Affordable housing is an essential component. It prevents displacement of low-income families, an excellent first step in neighborhood stabilization. SJCS’s approach to affordable housing is unusual: We acquire abandoned homes that are a blight on the community, rehabilitate them and then sell them to neighborhood families. In so doing, we improve the physical quality of the area, discouraging crime and vagrancy. In addition, residents become more invested in their homes and more engaged in their community.
 
And we’ve been at it quite a long time. In 1985, a real estate market did not exist in East Camden, and there were abandoned homes everywhere. SJCS began acquiring and rehabbing these houses, pairing one house at a time with a family. 
 
Creating a sense of community around homeownership was essential as well. Future homeowners met each other at required group education classes, and rehab areas were kept to just a few blocks, which compounded the positive effects, and created a sense of pride as the neighborhood improved before their eyes.
 
At first, houses were rehabbed by volunteer work teams and prices were low -- initial houses sold for around $20,000. Today, houses are rehabbed by professional contractors, and sell for between $70,000 and $150,000.
 
Over 3,200 people have completed homeowner education classes and the vast majority of buyers are neighborhood residents or have some history within the city.
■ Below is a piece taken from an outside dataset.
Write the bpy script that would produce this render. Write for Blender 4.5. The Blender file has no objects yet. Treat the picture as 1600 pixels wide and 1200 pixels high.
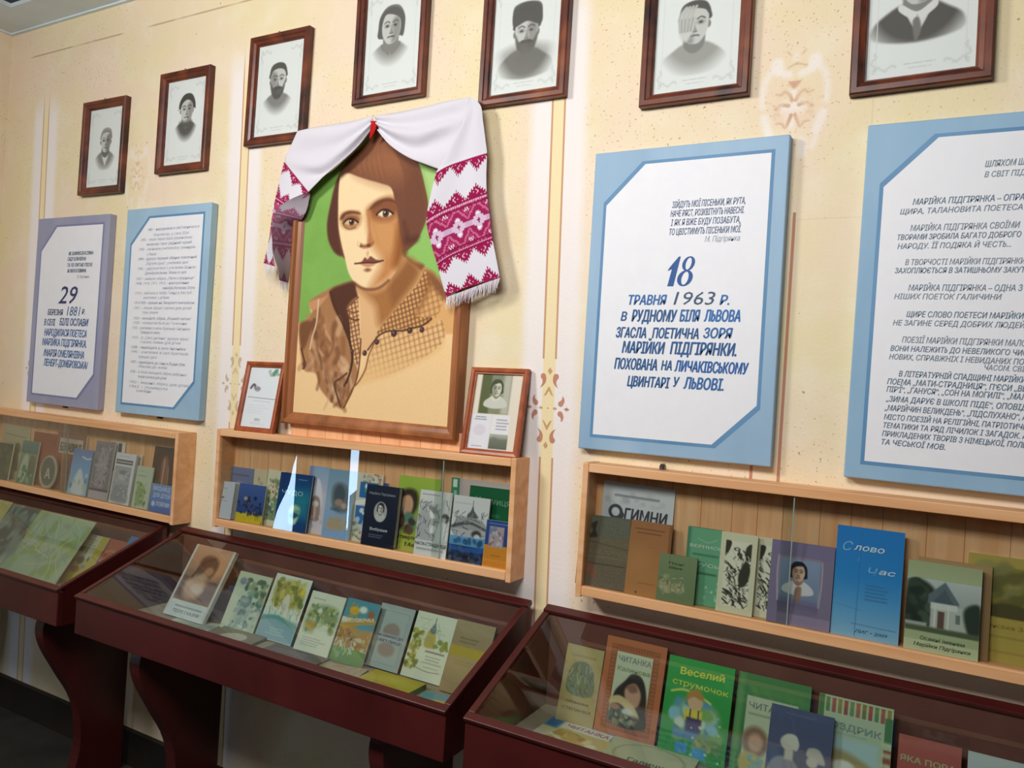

Eighty-five percent of the original SJCS homebuyers, or their families, still own their homes, some for nearly 30 years.  And, the foreclosure rate of SJCS buyers remains at 4 percent. 
 
“This is a blessing. I never thought it would look this nice.  My family and friends kept telling me to move, but I didn’t want to give up on my house,” says resident Rosa Alicea, who participated in a homeowner occupied rehabilitation program. “Instead of my house being the ugliest one on the block, it is the most beautiful one.  This has raised my self-esteem.”
 
Certain target neighborhoods now boast a building vacancy rate of 3 percent, compared to an overall city rate of 15 to 20 percent.  In a recent Success Measures resident survey, 75 percent of residents were somewhat satisfied, satisfied, or very satisfied living in the community.  Fifty percent said the main reason to live in the neighborhood was to be near family and friends.  
 
While housing was the starting point and will continue to be pivotal in East Camden’s revitalization, SJCS hopes to focus on other aspects of neighborhood health, such as local businesses, park programming, street festivals, and pop-up parks.